It’s Comedy. It’s Shakespeare.
It’s Jeb Berrier and Friends

ALAS, POOR YORICK! – Buff Hooper (left), Jeb Berrier (center) and Ashley Boling (right) readied themselves by talking to a skull for The Complete Works of William Shakespeare Abridged, which will be performed at the Sheridan Opera House Dec. 18-22. (Photo by Brett Shcreckengost)
slideshow
TELLURIDE – Jeb Berrier will do anything for Shakespeare.
“Some of the stuff happens so fast,” thespian/comedian/impresario Berrier says of the three-man production of
The Complete Works of William Shakespeare Abridged he’s mounting at the Sheridan Opera House, in which he is acting, directing and producing, Friday, Dec. 18-Tuesday, Dec. 22, each night at 8 p.m.

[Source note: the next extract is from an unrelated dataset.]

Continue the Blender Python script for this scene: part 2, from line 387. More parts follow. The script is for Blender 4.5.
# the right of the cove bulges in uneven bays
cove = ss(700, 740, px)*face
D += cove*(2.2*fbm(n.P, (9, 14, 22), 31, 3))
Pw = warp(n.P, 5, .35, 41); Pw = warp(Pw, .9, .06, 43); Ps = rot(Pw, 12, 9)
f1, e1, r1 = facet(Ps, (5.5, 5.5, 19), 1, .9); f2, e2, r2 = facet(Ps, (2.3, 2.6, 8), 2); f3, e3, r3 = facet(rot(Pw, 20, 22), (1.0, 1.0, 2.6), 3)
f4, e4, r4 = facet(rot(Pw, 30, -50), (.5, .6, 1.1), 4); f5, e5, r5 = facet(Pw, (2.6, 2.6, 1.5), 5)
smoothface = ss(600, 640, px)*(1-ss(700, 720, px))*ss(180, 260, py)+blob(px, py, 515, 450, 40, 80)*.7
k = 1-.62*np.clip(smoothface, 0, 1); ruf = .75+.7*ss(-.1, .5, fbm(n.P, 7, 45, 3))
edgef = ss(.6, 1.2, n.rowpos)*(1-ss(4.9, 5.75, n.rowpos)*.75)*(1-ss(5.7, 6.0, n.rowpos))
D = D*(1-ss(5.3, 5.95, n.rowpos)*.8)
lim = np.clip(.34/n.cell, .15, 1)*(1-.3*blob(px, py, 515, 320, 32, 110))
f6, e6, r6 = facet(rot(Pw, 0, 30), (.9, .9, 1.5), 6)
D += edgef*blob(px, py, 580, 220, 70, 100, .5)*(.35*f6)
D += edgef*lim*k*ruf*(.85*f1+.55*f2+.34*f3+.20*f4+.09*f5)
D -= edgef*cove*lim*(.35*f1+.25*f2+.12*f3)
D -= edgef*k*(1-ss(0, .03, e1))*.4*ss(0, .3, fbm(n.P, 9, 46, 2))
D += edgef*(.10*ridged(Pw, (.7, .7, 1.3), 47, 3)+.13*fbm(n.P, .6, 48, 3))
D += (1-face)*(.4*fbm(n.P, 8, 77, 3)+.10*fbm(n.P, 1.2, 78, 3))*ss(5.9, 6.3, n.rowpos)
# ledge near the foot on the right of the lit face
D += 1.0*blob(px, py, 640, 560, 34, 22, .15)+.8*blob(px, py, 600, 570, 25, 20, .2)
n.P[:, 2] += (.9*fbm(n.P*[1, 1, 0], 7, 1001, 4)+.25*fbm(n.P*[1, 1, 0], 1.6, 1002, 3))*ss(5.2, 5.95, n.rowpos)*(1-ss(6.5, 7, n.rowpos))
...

It had better be fast, because 37 plays and some hundred or so sonnets are covered, in the course of the evening’s entertainment.
“It’s a fun play and it’s a hard play with a lot of costume changes and a lot of stuff to choreograph….”
So there’s dancing?
Berrier swallows hard, and begins again.
“No, no, very little dancing, no dancing, a little tiny bit of dancing,” says Berrier, whose thoughts sometimes come together while he’s talking.
“Juliet dances a little bit,” he says. “That’s me.”
Turns out Berrier is the guy who gets all the women’s roles (a man playing women, in time-honored Shakespearean tradition). Costar Buff Hooper gets the stud roles – like Macbeth in
Macbeth, Marc Anthony in
Anthony and Cleopatra and the title role in
Julius Caesar. Ashley Boling rounds out the three-man cast, effectively playing second fiddle in a barrage of roles like Friar Tuck, and Juliet’s nurse, and what Berrier calls the “rude mechanicals” – Shakespearean shoptalk for characters with actual jobs to do.
Shoptalk is imperative for this fast-moving synopsis of western literature’s greatest playwright.
“You basically move through the plays as fast as you can,” Berrier says. “Some of the plays get relatively long treatment” – among them,
Romeo and Juliet and
Hamlet.
Others, like
Macbeth, get dispatched with fast.
“
Macbeth lasts about a minute,” he says. “There’s a witch, there’s Macbeth, there’s a swordfight – and then his head gets kicked into the audience.
“It’s a little over the top,” he allows.
“The histories are all covered” – including what Berrier calls “the Henries,” as in Henry IV, V, VI and VIII.
No Henry the Seventh?
Seems not, but “Richard II, Richard III, King John, King Lear….
“He’s actually fictional,” amends Berrier, of Lear.
For
Othello, the three actors “just tell the story, in rap. All three of us rapping, in three-part harmony.”
Complete Works is the brainchild of a group called the Reduced Shakespeare Company, who staged it in London where it ran for more than a decade; more recently, they have debuted
The Complete History of America and
The Complete Bible.
“I heard about it a long time ago,” Berrier allows, “and I kept hearing about the play, over the years. People kept telling me I needed to do it,” said Berrier, now in his sixth holiday season production of a comedy in the Opera House.
“I’ve never seen it,” says Berrier.
Two days before opening night, he’ll say this much: “It’s very lowbrow. It’s the lowest-brow treatment of Shakespeare there is. It really does make it accessible to everybody.”
That said, he adds: “It’s totally family-friendly entertainment; there’s nothing naughty in it.” Fun for the family, Friday, Dec. 18-Tuesday, Dec. 22, 8 p.m. at the Sheridan Opera House. Tickets general-admission; $10 for kids and $15 for grownups.